To be fair, he did have a small amount of Cherokee in him. It may not be Asian, but it’s close enough, right?

Jennifer Connelly in A Beautiful Mind

Ron Howard’s A Beautiful Mind tells the moving story of a brilliant man (Russell Crowe) tormented by mental illness. Jennifer Connelly plays his wife, Alicia. In the film she’s only ever referred to by her first name, although in real life she was Alicia Esther Lardé Lopez-Harrison. She was from El Salvador.

Connelly does a great job in the role, but it seems like such a strange decision considering there are plenty of talented Hispanic actresses around. In fact, the filmmakers originally considered Salma Hayek for the part. For whatever reason, that didn’t go through. So they changed course and whitewashed the character. A really big missed opportunity.

Johnny Depp in The Lone Ranger

Lone Ranger was Disney’s attempt to capitalize on the popularity of Depp and the Pirates of the Caribbean franchise. Depp plays the title character’s sidekick Tonto–a Comanche Native American.

Look–I love Johnny Depp. Everyone does (especially Tim Burton). I wish Johnny could be in everything, but there comes a moment when you have to draw the line. There’s no situation in which he makes a believable Native American. What’s next? Casting Johnny Depp as Kunta Kinte in a Roots remake because he happens to be 3/2048 African.

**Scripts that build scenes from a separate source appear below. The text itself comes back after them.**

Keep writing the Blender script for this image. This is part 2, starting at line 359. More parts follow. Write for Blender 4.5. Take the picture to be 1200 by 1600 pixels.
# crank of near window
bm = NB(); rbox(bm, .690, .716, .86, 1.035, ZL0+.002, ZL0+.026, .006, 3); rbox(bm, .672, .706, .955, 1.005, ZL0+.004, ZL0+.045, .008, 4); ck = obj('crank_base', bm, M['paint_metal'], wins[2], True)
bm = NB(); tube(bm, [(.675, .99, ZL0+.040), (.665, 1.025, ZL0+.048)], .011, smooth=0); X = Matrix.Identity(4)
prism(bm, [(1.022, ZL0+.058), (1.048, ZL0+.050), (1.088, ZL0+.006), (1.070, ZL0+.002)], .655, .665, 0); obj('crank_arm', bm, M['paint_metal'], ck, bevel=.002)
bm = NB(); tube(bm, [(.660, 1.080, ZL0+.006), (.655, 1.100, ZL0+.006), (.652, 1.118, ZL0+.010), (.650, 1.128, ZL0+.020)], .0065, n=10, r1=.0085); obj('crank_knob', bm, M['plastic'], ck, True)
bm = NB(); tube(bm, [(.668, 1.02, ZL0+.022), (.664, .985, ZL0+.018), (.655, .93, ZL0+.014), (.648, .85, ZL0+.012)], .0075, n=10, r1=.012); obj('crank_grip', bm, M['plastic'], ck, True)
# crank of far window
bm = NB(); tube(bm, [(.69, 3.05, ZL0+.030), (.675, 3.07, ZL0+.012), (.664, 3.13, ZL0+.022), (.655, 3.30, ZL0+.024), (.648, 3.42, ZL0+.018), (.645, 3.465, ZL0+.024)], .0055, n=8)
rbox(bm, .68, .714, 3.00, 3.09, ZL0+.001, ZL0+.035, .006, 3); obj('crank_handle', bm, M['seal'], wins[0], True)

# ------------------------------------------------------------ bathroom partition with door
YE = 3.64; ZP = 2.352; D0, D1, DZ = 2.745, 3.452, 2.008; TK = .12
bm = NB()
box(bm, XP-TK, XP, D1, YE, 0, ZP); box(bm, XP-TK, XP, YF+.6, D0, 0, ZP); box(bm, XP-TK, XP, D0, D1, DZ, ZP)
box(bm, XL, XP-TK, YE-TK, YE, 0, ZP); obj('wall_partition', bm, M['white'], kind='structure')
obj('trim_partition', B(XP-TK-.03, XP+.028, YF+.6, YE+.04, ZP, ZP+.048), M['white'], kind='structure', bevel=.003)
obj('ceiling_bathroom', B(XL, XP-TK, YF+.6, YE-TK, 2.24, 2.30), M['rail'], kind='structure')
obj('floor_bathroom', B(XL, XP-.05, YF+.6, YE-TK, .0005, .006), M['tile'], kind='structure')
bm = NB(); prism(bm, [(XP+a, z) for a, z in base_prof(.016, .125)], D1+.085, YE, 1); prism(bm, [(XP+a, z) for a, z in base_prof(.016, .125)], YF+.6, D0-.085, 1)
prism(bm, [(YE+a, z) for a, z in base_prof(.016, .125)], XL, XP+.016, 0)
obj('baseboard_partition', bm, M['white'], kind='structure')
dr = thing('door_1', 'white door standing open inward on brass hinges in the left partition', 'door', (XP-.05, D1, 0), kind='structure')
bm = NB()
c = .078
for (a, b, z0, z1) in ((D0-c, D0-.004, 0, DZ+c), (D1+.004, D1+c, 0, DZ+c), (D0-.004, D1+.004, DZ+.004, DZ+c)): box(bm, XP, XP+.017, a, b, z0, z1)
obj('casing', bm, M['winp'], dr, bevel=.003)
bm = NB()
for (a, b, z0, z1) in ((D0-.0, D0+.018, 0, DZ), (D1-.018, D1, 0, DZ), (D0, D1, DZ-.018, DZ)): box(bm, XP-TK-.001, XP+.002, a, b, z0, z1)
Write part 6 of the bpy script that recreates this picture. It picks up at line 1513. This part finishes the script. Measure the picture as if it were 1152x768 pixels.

The Cast of Starship Troopers

This satirical look at a future fascist Earth at perpetual war with giant space bugs has become something of a cult classic. It stars an all-American cast–despite being set in Buenos Aires, Argentina. Seriously, if they wanted to go this route, why didn’t they just change the setting of the Earth scenes to the United States. It wouldn’t have affected the narrative, and it would have made things less out-of-whack.

Jake Gyllenhaal in Prince of Persia: The Sands of Time

Jake Gyllenhaal playing a Persian. Need I say more?

Sean Connery in Nearly Every Role

Seriously, Sean Connery is the worst culprit on this list. Look at his crimes. He played a Russian in The Hunt for Red October. An Irishman in The Untouchables. Even these are forgivable. But the unpardonable sin was Highlander, in which Mr. Connery plays a Spaniard named Juan Sanchez Villa-Lobos Ramirez.

The worst part is Connery never even tries to change his accent. So you end up with a Spaniard who talks like a Scott.

Hollywood–we’re willing to let a lot of things slide. But for roles like these, please take the time to do some additional casting research and spare yourself the embarrassment of making it on this list.